As Trump Threatens Mueller Firing, Activists Sound An Alarm

More than 300,000 people are ready to take to the streets for peaceful protests if President Trump fires Special Counsel Robert Mueller or acts to shut down his investigation of Russian meddling in the 2016 election.

President Trump’s not-so-veiled threat to fire Robert Mueller, the special counsel investigating Russia’s meddling in the 2016 election and the possible involvement of the Trump campaign in the Russian effort, is putting democracy activists across America on high alert today.

Organizers say more than 300,000 people have signed up to take part in 800-plus peaceful protest events in all 50 states. The effort is being coordinated through a website, trumpisnotabovethelaw.org, which includes a search tool that allows users to find an event near them simply by entering their ZIP Code.

Common Cause is among several dozen organizations involved in planning the protests, which are to be triggered if the president fires Mueller, pardons defendants or witnesses involved in the investigation, or attempts obstruct the probe in some other way. The president cannot dismiss Mueller directly but could fire the special counsel’s supervisor, Deputy Attorney General Rod Rosenstein, and tap a successor who would then dismiss Mueller.

Trump clearly is incensed by a court-approved search on Monday of the office and home of Michael Cohen, his personal attorney. Asked Monday if he was considering action against Mueller, the president said “we’ll see what happens” and asserted that “many people” have urged him to force the special counsel out.

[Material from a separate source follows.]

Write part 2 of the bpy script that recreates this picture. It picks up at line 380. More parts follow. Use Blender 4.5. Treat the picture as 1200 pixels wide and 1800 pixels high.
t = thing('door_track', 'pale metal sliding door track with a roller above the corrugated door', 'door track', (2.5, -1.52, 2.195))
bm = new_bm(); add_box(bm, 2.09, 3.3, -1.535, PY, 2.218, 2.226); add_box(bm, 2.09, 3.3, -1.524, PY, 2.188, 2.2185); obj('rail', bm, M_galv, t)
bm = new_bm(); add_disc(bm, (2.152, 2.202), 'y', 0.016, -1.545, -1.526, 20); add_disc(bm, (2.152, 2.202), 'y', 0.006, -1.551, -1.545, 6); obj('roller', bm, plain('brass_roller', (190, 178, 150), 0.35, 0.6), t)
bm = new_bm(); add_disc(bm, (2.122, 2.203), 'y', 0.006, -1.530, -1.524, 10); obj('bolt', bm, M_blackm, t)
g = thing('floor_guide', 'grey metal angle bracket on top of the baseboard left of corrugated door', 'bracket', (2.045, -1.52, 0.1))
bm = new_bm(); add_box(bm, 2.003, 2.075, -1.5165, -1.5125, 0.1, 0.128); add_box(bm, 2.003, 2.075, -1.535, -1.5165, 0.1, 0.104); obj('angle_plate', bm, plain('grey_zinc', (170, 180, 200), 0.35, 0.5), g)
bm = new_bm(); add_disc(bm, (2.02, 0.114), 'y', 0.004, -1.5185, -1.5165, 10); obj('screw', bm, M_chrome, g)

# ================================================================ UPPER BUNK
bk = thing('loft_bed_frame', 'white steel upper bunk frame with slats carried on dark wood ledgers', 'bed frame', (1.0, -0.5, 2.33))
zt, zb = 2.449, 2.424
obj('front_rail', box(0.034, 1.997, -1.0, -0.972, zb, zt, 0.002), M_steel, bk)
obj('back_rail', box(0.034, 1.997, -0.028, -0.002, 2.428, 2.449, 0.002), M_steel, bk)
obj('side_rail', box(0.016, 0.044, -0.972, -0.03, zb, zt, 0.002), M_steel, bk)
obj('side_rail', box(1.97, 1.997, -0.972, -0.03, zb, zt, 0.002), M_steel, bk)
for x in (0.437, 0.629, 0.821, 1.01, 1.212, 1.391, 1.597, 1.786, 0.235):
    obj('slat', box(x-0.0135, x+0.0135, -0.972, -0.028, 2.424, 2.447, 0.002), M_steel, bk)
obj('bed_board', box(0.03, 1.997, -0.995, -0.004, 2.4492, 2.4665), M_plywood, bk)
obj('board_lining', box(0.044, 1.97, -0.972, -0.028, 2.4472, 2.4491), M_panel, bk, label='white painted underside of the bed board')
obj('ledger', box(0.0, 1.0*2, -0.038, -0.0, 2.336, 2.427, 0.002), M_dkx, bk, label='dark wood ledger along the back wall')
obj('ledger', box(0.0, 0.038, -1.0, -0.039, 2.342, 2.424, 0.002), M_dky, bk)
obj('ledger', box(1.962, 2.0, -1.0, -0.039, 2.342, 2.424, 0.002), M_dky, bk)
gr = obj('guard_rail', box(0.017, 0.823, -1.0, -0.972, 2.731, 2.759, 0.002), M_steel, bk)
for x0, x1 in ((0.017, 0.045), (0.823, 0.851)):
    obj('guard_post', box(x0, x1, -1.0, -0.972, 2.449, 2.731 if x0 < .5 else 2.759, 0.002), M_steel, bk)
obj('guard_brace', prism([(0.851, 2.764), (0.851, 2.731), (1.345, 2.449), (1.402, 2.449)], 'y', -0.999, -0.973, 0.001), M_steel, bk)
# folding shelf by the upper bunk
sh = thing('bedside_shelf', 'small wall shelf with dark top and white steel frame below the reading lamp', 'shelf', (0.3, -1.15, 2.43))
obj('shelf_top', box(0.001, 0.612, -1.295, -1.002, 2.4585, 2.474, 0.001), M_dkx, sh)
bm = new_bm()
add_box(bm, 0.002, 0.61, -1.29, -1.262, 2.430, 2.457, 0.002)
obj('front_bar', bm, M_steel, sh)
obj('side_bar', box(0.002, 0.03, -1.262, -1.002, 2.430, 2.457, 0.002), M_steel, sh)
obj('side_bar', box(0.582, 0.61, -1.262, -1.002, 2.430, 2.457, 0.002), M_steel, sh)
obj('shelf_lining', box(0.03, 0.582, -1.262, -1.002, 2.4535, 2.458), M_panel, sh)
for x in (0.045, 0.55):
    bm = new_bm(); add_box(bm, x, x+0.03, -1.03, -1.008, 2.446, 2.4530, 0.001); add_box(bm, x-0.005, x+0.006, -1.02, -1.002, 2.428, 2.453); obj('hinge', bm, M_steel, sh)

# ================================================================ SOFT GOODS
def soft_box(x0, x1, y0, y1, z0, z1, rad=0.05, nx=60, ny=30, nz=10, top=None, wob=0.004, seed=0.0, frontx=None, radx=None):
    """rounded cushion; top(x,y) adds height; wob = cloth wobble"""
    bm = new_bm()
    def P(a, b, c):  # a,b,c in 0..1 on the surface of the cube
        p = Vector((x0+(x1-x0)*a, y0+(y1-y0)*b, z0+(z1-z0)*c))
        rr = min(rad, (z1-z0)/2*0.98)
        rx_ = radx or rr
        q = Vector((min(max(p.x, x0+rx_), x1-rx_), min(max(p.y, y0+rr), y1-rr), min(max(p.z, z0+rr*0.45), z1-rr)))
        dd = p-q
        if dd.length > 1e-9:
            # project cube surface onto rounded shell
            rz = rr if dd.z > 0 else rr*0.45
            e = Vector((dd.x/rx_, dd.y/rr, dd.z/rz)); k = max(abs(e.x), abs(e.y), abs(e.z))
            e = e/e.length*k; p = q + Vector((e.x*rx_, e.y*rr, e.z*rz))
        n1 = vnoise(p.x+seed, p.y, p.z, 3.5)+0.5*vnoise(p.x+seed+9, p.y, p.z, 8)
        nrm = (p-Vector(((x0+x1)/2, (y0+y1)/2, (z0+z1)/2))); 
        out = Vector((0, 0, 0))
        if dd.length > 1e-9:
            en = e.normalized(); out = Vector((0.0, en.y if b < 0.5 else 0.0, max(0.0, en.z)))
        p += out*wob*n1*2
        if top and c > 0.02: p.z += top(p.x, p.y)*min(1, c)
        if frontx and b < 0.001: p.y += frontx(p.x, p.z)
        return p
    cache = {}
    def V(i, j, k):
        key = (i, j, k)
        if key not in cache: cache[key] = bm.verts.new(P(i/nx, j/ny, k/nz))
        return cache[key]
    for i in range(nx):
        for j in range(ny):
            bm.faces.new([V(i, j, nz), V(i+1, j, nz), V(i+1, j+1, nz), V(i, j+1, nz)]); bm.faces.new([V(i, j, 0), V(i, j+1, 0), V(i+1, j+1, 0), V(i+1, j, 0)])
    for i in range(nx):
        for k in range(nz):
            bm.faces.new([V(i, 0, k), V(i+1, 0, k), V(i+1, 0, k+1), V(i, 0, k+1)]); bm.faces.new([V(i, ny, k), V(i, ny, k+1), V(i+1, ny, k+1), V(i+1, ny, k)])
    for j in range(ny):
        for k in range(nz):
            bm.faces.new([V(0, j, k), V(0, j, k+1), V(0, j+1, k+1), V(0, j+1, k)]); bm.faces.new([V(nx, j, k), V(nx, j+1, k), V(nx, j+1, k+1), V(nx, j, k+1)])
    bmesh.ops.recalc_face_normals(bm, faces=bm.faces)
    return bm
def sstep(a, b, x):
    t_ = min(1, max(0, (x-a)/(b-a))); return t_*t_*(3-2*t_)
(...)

Early Tuesday, Trump tweeted that the searches mean that “Attorney-client privilege is dead,” a claim immediately challenged by several legal authorities. Because both Trump and Cohen have publicly denied that they discussed the payment, “anything to do with that entire incident is, I would argue, not attorney-client privilege,’’ Patrick Cotter, a former federal prosecutor, told The Washington Post.

“If I were a prosecutor hearing both the lawyer and the client say the client had no awareness whatsoever of that, I would now feel very confident going to a judge to seek that material,” Cotter added.

The searches reportedly are at least partially related to a $130,000 payment by Cohen to adult film actress Stormy Daniels in 2016 to secure her silence about a sexual encounter with Trump a decade earlier.  After The Wall Street Journal disclosed the payment in January, Common Cause filed complaints with the Federal Election Commission and the Justice Department seeking investigations of possible campaign finance law violations.

The payment was made just two weeks before the 2016 election, as Trump struggled with the fallout from the release of a videotape in which he was heard boasting about grabbing women by their genitals.

The Common Cause complaints allege that the payment was made to aid Trump’s campaign and thus should have been reported as a campaign contribution. And unless Trump provided the money himself, which he has denied, the $130,000 contribution would be well in excess of the $2,700 cap on individual contributions set by federal law.